I really enjoy the first half of 1999's Detroit Rock City. The 1978 suburban Cleveland setting is perfectly executed, the four young actors have great chemistry, and the lowbrow humor clicks on all cylinders. The soundtrack, featuring a lot of great 70s rock music, as well as some great covers of those songs enhances the fun atmosphere. I found myself quite invested in these four young idiots getting to Detroit. But then they get there...and the movie isn't even halfway over.
When it comes to Adam Rifkin's Detroit Rock City, viewers' mileage will vary, and mine is the 170 between Cleveland and Detroit. As soon as the four boys reach the titular city, they split up in search of cash and KISS tickets, and the movie loses steam. Together, these four are a fun crew, but apart, the juvenile stupidity of their adventures just isn't enough to carry the more than half of the film's runtime they occupy. To make matters worse, this large portion of the film was shot in nondescript Toronto, not Detroit, further sapping the character out of this massive section of the film.
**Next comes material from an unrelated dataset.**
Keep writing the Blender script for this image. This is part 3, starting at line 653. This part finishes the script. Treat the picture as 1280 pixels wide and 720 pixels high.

When the boys finally reunite, Detroit Rock City only has minutes of runtime remaining, and the four see their favorite band in a moment that essentially reduces the film to a KISS commercial (KISS Nation produced the film). Then the movie is over.
The quilt of 1999's cinematic legacy is knitted with nostalgia for the preceding decades, and Detroit Rock City is a part of that fabric. I really do enjoy its first half. I like Edward Furlong as Hawk about as much as I like him in any movie, and I also have a soft spot for Giuseppe Andrews' performance as the fumbling Lex. As the boys hit the road, autumn leaves swirling in the wind, 70s rock soundtrack hitting hard, the dopamine centers in my brain go overdrive. However, that second half on the Toronto streets sucks all the Detroit Rock City-provided joy out of my soul.